__Data__

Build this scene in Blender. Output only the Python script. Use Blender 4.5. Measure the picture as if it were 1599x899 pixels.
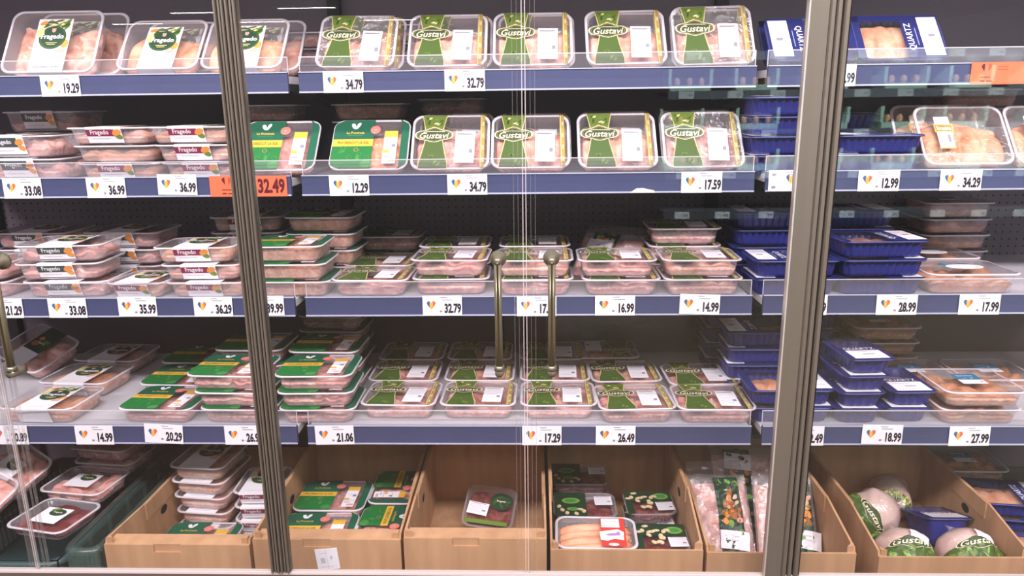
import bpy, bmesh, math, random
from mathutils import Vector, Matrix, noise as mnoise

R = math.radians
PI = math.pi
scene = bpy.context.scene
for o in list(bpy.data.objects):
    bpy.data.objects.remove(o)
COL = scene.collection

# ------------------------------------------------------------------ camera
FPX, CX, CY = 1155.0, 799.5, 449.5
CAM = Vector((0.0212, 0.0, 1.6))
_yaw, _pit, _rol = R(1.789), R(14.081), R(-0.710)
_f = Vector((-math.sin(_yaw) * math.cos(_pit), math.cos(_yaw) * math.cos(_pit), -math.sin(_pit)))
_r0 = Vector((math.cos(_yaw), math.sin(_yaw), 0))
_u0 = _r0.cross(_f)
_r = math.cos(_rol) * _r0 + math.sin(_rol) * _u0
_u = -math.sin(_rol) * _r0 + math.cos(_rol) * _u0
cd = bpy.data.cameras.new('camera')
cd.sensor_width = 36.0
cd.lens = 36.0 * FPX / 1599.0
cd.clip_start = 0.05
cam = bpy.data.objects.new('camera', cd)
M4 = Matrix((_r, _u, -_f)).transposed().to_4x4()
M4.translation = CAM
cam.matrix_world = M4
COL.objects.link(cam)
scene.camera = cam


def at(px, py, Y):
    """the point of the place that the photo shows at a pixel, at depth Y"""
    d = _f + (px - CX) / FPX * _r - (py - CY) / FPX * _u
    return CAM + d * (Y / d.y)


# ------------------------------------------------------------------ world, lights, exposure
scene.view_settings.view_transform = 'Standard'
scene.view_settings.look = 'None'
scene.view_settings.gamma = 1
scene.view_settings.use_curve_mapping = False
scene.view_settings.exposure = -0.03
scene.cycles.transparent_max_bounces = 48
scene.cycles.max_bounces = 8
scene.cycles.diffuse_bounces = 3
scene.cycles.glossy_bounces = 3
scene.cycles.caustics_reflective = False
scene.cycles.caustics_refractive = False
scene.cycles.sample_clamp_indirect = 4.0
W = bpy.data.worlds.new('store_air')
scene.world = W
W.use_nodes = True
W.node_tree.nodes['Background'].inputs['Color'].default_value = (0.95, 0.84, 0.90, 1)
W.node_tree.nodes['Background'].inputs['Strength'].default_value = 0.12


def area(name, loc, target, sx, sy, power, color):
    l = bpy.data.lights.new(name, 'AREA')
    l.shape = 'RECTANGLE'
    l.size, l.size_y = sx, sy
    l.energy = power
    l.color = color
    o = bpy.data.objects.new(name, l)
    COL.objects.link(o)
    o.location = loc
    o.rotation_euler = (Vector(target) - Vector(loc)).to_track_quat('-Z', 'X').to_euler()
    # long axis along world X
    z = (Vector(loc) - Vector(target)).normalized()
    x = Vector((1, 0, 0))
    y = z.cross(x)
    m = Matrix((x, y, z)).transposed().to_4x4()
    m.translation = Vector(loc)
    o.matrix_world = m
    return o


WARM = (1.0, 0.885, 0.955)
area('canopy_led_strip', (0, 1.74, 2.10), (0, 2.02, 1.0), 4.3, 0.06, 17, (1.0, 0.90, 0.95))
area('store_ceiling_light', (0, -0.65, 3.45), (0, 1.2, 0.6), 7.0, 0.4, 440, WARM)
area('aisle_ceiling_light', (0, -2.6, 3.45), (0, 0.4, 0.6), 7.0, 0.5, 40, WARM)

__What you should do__
Omit the pictures and give the material again, exactly and in full.

__Answer__
Build this scene in Blender. Output only the Python script. Use Blender 4.5. Measure the picture as if it were 1599x899 pixels.
import bpy, bmesh, math, random
from mathutils import Vector, Matrix, noise as mnoise

R = math.radians
PI = math.pi
scene = bpy.context.scene
for o in list(bpy.data.objects):
    bpy.data.objects.remove(o)
COL = scene.collection

# ------------------------------------------------------------------ camera
FPX, CX, CY = 1155.0, 799.5, 449.5
CAM = Vector((0.0212, 0.0, 1.6))
_yaw, _pit, _rol = R(1.789), R(14.081), R(-0.710)
_f = Vector((-math.sin(_yaw) * math.cos(_pit), math.cos(_yaw) * math.cos(_pit), -math.sin(_pit)))
_r0 = Vector((math.cos(_yaw), math.sin(_yaw), 0))
_u0 = _r0.cross(_f)
_r = math.cos(_rol) * _r0 + math.sin(_rol) * _u0
_u = -math.sin(_rol) * _r0 + math.cos(_rol) * _u0
cd = bpy.data.cameras.new('camera')
cd.sensor_width = 36.0
cd.lens = 36.0 * FPX / 1599.0
cd.clip_start = 0.05
cam = bpy.data.objects.new('camera', cd)
M4 = Matrix((_r, _u, -_f)).transposed().to_4x4()
M4.translation = CAM
cam.matrix_world = M4
COL.objects.link(cam)
scene.camera = cam


def at(px, py, Y):
    """the point of the place that the photo shows at a pixel, at depth Y"""
    d = _f + (px - CX) / FPX * _r - (py - CY) / FPX * _u
    return CAM + d * (Y / d.y)


# ------------------------------------------------------------------ world, lights, exposure
scene.view_settings.view_transform = 'Standard'
scene.view_settings.look = 'None'
scene.view_settings.gamma = 1
scene.view_settings.use_curve_mapping = False
scene.view_settings.exposure = -0.03
scene.cycles.transparent_max_bounces = 48
scene.cycles.max_bounces = 8
scene.cycles.diffuse_bounces = 3
scene.cycles.glossy_bounces = 3
scene.cycles.caustics_reflective = False
scene.cycles.caustics_refractive = False
scene.cycles.sample_clamp_indirect = 4.0
W = bpy.data.worlds.new('store_air')
scene.world = W
W.use_nodes = True
W.node_tree.nodes['Background'].inputs['Color'].default_value = (0.95, 0.84, 0.90, 1)
W.node_tree.nodes['Background'].inputs['Strength'].default_value = 0.12


def area(name, loc, target, sx, sy, power, color):
    l = bpy.data.lights.new(name, 'AREA')
    l.shape = 'RECTANGLE'
    l.size, l.size_y = sx, sy
    l.energy = power
    l.color = color
    o = bpy.data.objects.new(name, l)
    COL.objects.link(o)
    o.location = loc
    o.rotation_euler = (Vector(target) - Vector(loc)).to_track_quat('-Z', 'X').to_euler()
    # long axis along world X
    z = (Vector(loc) - Vector(target)).normalized()
    x = Vector((1, 0, 0))
    y = z.cross(x)
    m = Matrix((x, y, z)).transposed().to_4x4()
    m.translation = Vector(loc)
    o.matrix_world = m
    return o


WARM = (1.0, 0.885, 0.955)
area('canopy_led_strip', (0, 1.74, 2.10), (0, 2.02, 1.0), 4.3, 0.06, 17, (1.0, 0.90, 0.95))
area('store_ceiling_light', (0, -0.65, 3.45), (0, 1.2, 0.6), 7.0, 0.4, 440, WARM)
area('aisle_ceiling_light', (0, -2.6, 3.45), (0, 0.4, 0.6), 7.0, 0.5, 40, WARM)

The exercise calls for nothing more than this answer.